**Written problem**
Please quote exactly the opening lines of the data, from the first line to the one where "big_white()" appears.

**Data segment**

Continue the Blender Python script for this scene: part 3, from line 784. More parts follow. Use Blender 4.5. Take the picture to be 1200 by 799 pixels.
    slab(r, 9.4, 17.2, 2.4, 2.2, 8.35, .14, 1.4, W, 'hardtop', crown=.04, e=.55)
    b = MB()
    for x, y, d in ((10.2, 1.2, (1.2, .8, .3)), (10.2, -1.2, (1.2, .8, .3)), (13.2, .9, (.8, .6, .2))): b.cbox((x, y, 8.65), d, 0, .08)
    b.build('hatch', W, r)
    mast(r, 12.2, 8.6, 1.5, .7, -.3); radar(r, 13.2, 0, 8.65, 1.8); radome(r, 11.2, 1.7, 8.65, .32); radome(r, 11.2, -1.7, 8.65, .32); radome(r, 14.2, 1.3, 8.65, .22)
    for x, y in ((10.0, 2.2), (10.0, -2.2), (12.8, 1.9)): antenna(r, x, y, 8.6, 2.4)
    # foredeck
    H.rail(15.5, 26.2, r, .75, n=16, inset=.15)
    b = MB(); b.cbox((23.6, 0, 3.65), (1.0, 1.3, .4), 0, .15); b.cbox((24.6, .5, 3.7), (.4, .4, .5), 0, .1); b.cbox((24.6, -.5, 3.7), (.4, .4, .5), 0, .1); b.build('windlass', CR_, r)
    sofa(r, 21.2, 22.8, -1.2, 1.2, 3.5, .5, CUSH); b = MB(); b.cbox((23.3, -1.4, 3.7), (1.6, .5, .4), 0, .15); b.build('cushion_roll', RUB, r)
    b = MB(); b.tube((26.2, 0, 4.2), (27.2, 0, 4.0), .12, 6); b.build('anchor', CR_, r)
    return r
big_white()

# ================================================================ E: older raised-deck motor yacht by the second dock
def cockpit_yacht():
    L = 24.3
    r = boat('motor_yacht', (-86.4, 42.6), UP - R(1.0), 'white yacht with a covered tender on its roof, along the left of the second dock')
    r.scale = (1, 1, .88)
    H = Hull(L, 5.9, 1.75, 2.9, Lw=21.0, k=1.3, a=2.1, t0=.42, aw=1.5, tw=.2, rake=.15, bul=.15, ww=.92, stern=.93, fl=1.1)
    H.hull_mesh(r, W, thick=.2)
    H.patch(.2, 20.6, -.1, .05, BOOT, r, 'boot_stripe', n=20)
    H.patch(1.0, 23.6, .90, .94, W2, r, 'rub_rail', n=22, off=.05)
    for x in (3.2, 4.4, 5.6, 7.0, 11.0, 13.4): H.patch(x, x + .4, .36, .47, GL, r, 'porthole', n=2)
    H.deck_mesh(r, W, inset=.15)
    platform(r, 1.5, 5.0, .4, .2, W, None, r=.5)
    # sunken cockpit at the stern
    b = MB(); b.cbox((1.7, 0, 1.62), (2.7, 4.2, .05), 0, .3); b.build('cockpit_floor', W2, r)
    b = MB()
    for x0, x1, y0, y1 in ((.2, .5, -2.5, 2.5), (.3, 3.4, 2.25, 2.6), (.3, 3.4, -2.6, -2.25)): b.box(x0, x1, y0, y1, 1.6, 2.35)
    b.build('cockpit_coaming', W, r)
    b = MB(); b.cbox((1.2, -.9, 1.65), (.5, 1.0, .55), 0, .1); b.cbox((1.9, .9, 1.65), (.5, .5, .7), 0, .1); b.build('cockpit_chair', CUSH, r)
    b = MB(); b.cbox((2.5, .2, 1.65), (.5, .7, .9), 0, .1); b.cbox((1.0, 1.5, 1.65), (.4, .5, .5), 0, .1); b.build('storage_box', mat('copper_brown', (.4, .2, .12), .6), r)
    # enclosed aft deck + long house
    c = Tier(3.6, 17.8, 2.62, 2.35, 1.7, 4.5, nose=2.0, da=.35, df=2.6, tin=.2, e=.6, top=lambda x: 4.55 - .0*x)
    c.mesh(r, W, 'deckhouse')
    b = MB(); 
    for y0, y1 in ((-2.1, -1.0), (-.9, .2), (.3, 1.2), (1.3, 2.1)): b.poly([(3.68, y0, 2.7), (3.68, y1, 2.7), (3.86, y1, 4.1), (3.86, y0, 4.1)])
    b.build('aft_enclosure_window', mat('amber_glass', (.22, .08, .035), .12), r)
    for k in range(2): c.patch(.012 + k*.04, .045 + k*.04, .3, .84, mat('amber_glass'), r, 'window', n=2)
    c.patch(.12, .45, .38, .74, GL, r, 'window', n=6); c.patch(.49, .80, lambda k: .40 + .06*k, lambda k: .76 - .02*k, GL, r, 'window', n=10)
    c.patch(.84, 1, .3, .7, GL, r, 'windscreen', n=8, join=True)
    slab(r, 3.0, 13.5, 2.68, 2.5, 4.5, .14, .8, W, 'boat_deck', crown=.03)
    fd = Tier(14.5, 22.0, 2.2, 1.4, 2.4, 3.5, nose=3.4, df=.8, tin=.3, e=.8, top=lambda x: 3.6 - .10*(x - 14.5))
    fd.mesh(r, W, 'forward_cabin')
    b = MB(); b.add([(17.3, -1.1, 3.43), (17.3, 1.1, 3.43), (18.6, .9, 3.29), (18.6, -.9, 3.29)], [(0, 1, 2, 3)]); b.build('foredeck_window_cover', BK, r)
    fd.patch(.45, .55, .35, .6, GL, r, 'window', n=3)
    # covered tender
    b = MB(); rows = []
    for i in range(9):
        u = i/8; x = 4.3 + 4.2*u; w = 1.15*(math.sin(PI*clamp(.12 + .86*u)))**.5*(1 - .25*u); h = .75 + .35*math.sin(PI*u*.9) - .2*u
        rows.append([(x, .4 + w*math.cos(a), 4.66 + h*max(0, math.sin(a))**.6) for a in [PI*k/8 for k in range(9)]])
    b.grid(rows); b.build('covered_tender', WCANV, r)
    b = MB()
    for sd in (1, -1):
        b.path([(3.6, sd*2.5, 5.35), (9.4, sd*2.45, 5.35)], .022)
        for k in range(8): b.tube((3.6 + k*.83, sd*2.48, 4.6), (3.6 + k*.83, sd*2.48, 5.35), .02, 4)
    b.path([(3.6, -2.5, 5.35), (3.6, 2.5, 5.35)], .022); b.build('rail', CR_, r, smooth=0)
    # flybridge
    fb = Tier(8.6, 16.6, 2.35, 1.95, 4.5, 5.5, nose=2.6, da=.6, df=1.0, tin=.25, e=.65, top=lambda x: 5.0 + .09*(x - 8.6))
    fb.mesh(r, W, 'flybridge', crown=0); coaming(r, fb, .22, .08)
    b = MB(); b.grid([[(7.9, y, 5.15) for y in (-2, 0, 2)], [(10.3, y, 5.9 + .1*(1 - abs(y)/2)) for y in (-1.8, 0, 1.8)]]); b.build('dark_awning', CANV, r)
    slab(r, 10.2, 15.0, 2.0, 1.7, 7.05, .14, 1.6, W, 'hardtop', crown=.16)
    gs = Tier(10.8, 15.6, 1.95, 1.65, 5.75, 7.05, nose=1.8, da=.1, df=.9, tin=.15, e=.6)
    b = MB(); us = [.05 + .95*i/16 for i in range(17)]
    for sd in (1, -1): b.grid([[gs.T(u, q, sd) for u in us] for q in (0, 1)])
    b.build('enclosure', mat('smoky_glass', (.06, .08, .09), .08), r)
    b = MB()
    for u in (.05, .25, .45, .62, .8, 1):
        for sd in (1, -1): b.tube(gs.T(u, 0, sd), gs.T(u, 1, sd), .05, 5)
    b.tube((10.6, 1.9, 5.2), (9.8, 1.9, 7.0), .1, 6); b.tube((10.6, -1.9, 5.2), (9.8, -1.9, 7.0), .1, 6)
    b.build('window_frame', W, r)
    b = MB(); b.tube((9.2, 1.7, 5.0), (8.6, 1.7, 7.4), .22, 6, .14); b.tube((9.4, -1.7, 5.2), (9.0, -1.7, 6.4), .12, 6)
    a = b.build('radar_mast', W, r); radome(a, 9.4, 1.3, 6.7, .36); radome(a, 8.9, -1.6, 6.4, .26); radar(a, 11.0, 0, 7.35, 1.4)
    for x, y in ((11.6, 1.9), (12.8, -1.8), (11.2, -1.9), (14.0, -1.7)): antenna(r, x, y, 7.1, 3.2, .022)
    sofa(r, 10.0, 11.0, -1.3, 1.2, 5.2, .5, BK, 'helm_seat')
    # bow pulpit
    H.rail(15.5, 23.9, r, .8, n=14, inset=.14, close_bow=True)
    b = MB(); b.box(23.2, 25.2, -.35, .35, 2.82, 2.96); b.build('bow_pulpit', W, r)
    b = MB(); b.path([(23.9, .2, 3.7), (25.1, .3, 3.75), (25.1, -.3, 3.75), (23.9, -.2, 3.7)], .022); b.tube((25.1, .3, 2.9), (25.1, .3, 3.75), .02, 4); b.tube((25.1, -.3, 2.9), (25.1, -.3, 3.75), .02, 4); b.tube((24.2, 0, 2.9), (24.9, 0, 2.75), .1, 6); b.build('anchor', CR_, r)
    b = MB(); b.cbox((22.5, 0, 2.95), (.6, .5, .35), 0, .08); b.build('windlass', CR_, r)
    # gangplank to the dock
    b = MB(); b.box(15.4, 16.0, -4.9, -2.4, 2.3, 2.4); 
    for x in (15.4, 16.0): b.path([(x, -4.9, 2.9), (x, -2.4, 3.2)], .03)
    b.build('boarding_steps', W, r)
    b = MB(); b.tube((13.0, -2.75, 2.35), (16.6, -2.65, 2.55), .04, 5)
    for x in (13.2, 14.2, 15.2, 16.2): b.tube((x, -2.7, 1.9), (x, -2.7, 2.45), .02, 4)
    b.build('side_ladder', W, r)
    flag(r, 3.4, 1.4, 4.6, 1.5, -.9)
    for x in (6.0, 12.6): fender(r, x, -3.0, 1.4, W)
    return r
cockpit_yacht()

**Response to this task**
Continue the Blender Python script for this scene: part 3, from line 784. More parts follow. Use Blender 4.5. Take the picture to be 1200 by 799 pixels.
    slab(r, 9.4, 17.2, 2.4, 2.2, 8.35, .14, 1.4, W, 'hardtop', crown=.04, e=.55)
    b = MB()
    for x, y, d in ((10.2, 1.2, (1.2, .8, .3)), (10.2, -1.2, (1.2, .8, .3)), (13.2, .9, (.8, .6, .2))): b.cbox((x, y, 8.65), d, 0, .08)
    b.build('hatch', W, r)
    mast(r, 12.2, 8.6, 1.5, .7, -.3); radar(r, 13.2, 0, 8.65, 1.8); radome(r, 11.2, 1.7, 8.65, .32); radome(r, 11.2, -1.7, 8.65, .32); radome(r, 14.2, 1.3, 8.65, .22)
    for x, y in ((10.0, 2.2), (10.0, -2.2), (12.8, 1.9)): antenna(r, x, y, 8.6, 2.4)
    # foredeck
    H.rail(15.5, 26.2, r, .75, n=16, inset=.15)
    b = MB(); b.cbox((23.6, 0, 3.65), (1.0, 1.3, .4), 0, .15); b.cbox((24.6, .5, 3.7), (.4, .4, .5), 0, .1); b.cbox((24.6, -.5, 3.7), (.4, .4, .5), 0, .1); b.build('windlass', CR_, r)
    sofa(r, 21.2, 22.8, -1.2, 1.2, 3.5, .5, CUSH); b = MB(); b.cbox((23.3, -1.4, 3.7), (1.6, .5, .4), 0, .15); b.build('cushion_roll', RUB, r)
    b = MB(); b.tube((26.2, 0, 4.2), (27.2, 0, 4.0), .12, 6); b.build('anchor', CR_, r)
    return r
big_white()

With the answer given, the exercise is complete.